Why Retail Media Needs an Industry-Wide Commitment to Data Transparency

Our founder, Alex Tait, asked a Commerce Media panel at an industry event the other day whether they’d steal a march on their Retail Media counterparts by embracing a more transparent approach to data.

He wasn’t knocked off his seat by the enthusiastic response. We can understand the reticence in a public forum to make such a declaration without having “aligned” with their internal teams. And to be fair to the panellists, one of them promised afterwards privately to come back with some considered thoughts on how feasible that would be for their proposition.

However, the opportunity for them (as well as retail media networks more generally) is real we think.

There are various reasons why some retail media providers don’t share performance data or data that can be used in a marketing mix model (MMM) to measure the true incremental impact of brands’ spend. It might impact a wider relationship (or Joint Business Plan as FMCGs call their commercial relationship with retailers). It has long been a grumble that FMCG eCommerce teams have had over the years about the lack of transparency in some aspects of those relationships.

Yet the largest retail media provider by spend, Amazon, has been leading the way in terms of MMM by providing access to its MMM feed for marketing mix modelling.

Retail media is forecast to reach £4-5bn in the UK by 2025, putting it on par with TV advertising spend. But the measurement infrastructure hasn’t kept pace with this rapid expansion.

If you’ve worked with retail media measurement, you’ve experienced this challenge: each platform provides different attribution windows, varying audience definitions, and methodologies that often lack transparency. Unlike traditional media buys, retail media investments can also be bundled into broader commercial relationships – you’re evaluating advertising effectiveness that’s intertwined with trade partnerships and supplier agreements.

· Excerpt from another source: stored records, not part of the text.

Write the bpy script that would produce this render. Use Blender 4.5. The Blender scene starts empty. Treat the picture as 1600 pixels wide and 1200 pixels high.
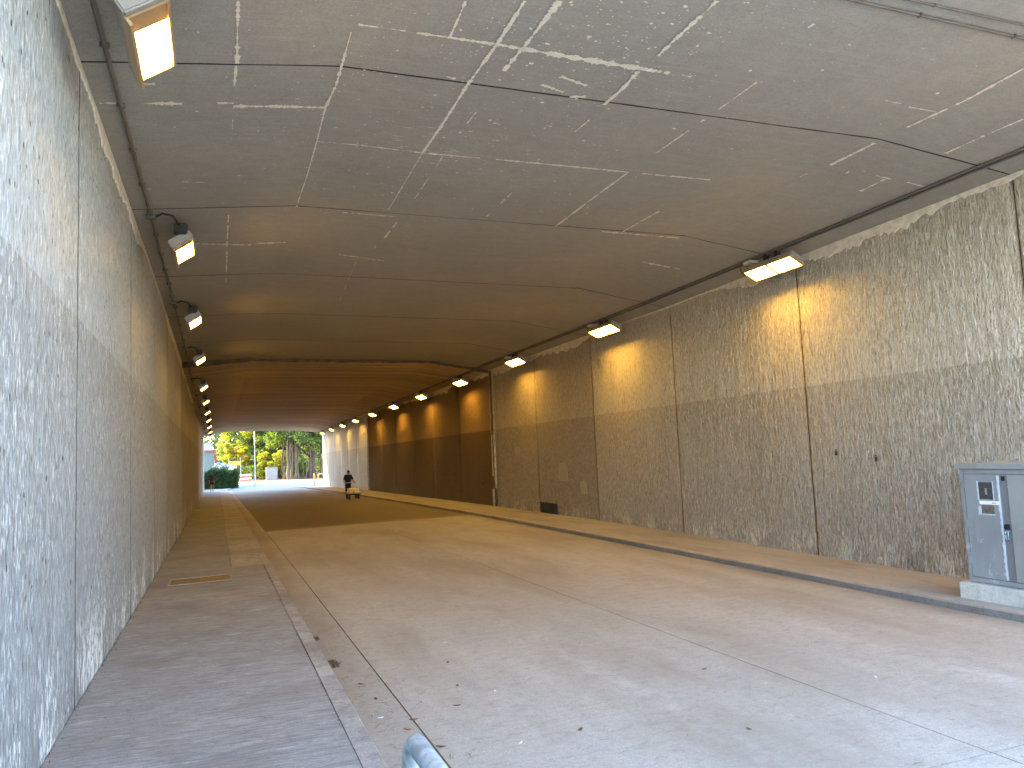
import bpy, bmesh, math, random
import numpy as np
from mathutils import Vector, Matrix, noise

random.seed(7)
RNG = np.random.default_rng(7)
S = 2.1                                   # metres per unit of camera height; all layout below is in those units

def W(x, y, z):                            # layout units (origin at the lens) to world metres (road at about z = 0)
    return (x * S, y * S, (z + 1.0) * S)

scene = bpy.context.scene
# ------------------------------------------------------------------ camera
cam_d = bpy.data.cameras.new('camera')
cam = bpy.data.objects.new('camera', cam_d)
scene.collection.objects.link(cam)
fpx = 1202.0
cam_d.sensor_width = 36.0
cam_d.lens = fpx / 1600.0 * 36.0
cam_d.clip_start = 0.05
cam_d.clip_end = 3000.0
Xc = Vector((0.93310369, -0.00799526, 0.35951854))
Yc = Vector((-0.35692877, 0.10120708, 0.92863286))
Uc = Vector((-0.04381048, -0.99483325, 0.09158296))
right = Vector((Xc[0], Yc[0], Uc[0])).normalized()
down = Vector((Xc[1], Yc[1], Uc[1])).normalized()
fwd = Vector((Xc[2], Yc[2], Uc[2])).normalized()
rm = Matrix((right, -down, -fwd)).transposed()
cam.matrix_world = Matrix.Translation(W(0, 0, 0)) @ rm.to_4x4()
scene.camera = cam

# ------------------------------------------------------------------ world, sun, exposure
SUN_EL, SUN_AZ = 40.0, -52.0              # azimuth measured from +Y (tunnel axis) towards +X
world = bpy.data.worlds.new('World')
scene.world = world
world.use_nodes = True
wn = world.node_tree
bg = wn.nodes['Background']
sky = wn.nodes.new('ShaderNodeTexSky')
sky.sky_type = 'NISHITA'
sky.sun_disc = False
sky.sun_elevation = math.radians(SUN_EL)
sky.sun_rotation = math.radians(SUN_AZ)
sky.air_density = 1.0
sky.dust_density = 1.1
wn.links.new(sky.outputs[0], bg.inputs[0])
bg.inputs[1].default_value = 0.15
sun_d = bpy.data.lights.new('sun', 'SUN')
sun_d.energy = 2.1
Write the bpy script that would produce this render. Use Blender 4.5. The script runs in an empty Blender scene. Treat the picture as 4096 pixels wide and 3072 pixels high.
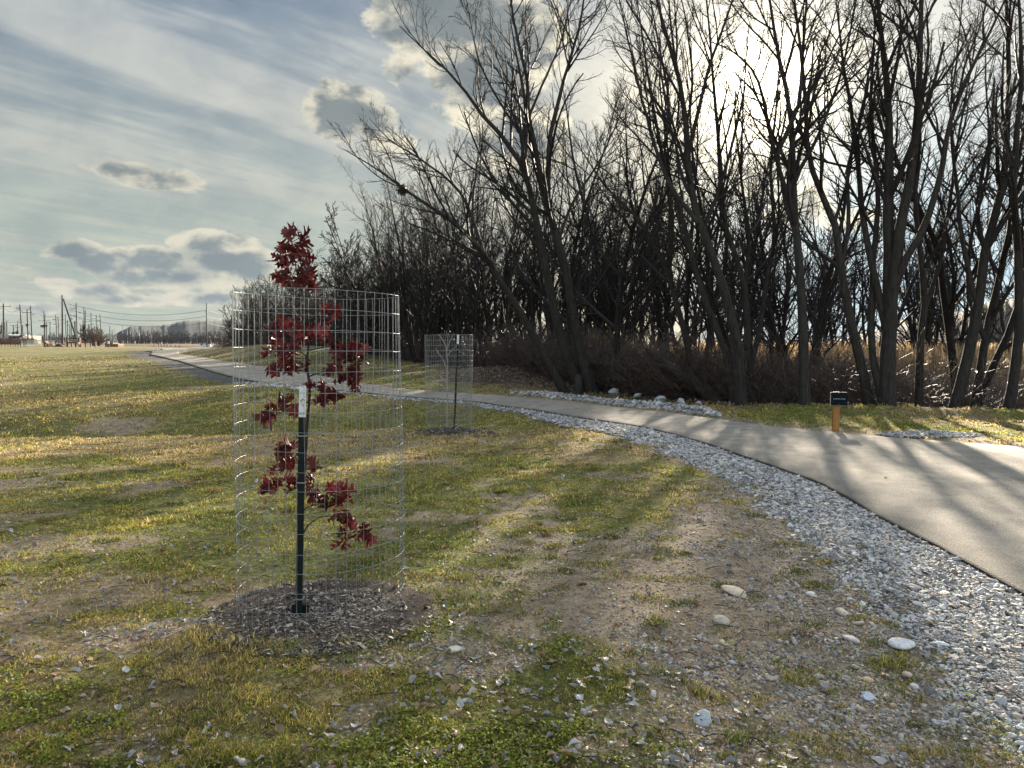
import bpy, bmesh, math, random
import numpy as np
from mathutils import Vector, Matrix
R = math.radians
C = bpy.context.scene.collection
sc = bpy.context.scene
# ------------------------------------------------------------------ camera
FPX = 769.0; PITCH = R(3.13); CH = 1.5
cp, sp = math.cos(PITCH), math.sin(PITCH)
cam_d = bpy.data.cameras.new('camera'); cam = bpy.data.objects.new('camera', cam_d); C.objects.link(cam)
cam.location = (0, 0, CH); cam.rotation_euler = (math.pi/2 - PITCH, 0, 0)
cam_d.sensor_width = 36; cam_d.lens = FPX/1024*36; cam_d.clip_start = 0.05; cam_d.clip_end = 6000
sc.camera = cam

def ray(px, py):
    u = (px-512)/FPX; v = (384-py)/FPX
    return np.array([u, cp+v*sp, -sp+v*cp])
def U(px, py, d):
    """world point seen at photo point (1024x768 frame) standing d metres ahead"""
    r = ray(px, py); return np.array([0, 0, CH]) + r*(d/r[1])
def azel(px, py):
    r = ray(px, py); r = r/np.linalg.norm(r)
    return math.atan2(r[0], r[1]), math.asin(r[2])

# ------------------------------------------------------------------ light
SUN_AZ, SUN_EL = azel(759, 93)
EXPO = 2.2
sc.view_settings.view_transform = 'Standard'; sc.view_settings.look = 'None'
sc.view_settings.exposure = EXPO; sc.view_settings.gamma = 1
sd = bpy.data.lights.new('sun', 'SUN'); sun = bpy.data.objects.new('sun', sd); C.objects.link(sun)
sd.energy = 5.0; sd.angle = R(1.2); sd.color = (1.0, 0.87, 0.68)
sdir = Vector((math.sin(SUN_AZ)*math.cos(SUN_EL), math.cos(SUN_AZ)*math.cos(SUN_EL), math.sin(SUN_EL)))
sun.rotation_euler = sdir.to_track_quat('Z', 'Y').to_euler()
sun.location = (10, 30, 20)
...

This complexity doesn’t eliminate the need for rigorous measurement – it makes transparent, consistent metrics even more essential. Marketing teams still need to demonstrate incremental impact. Finance teams still require comparable return on spend calculations. The fact that retail media operates within commercial partnerships shouldn’t exempt it from the same measurement standards applied to other media channels.

The transparency gaps that matter most:

  • Varying measurement windows creating false performance differences
  • Attribution methodology opacity
  • No visibility into baseline vs incremental impact
  • Inconsistent audience definitions across platforms

When the recent ISBA Digital Retail Media Study asked advertisers about their preparedness for these challenges, all responded “somewhat prepared.” That reflects the systematic data transparency issue we’re facing.

The solution isn’t forcing platform uniformity – it’s establishing consistent standards that enable meaningful comparison and strategic integration. This means methodology documentation, standardised core metrics, attribution window transparency, and independent verification access.

Amazon has shown what this gold standard looks like. At Entropy, we were one of the first suppliers to set up Amazon’s MMM data feed in the UK and offer this to clients. This approach enables independent measurement of incrementality rather than relying on platform-reported attribution alone. It should become the industry benchmark.

Retail media networks that embrace measurement transparency won’t disadvantage themselves – they’ll position for sustainable growth. As CFO scrutiny intensifies, platforms demonstrating clear, verifiable incremental impact will win budget allocation.

The goal is measurement consistency that enables retail media to be evaluated as part of an integrated marketing strategy, with the same rigour expected from any other media channel.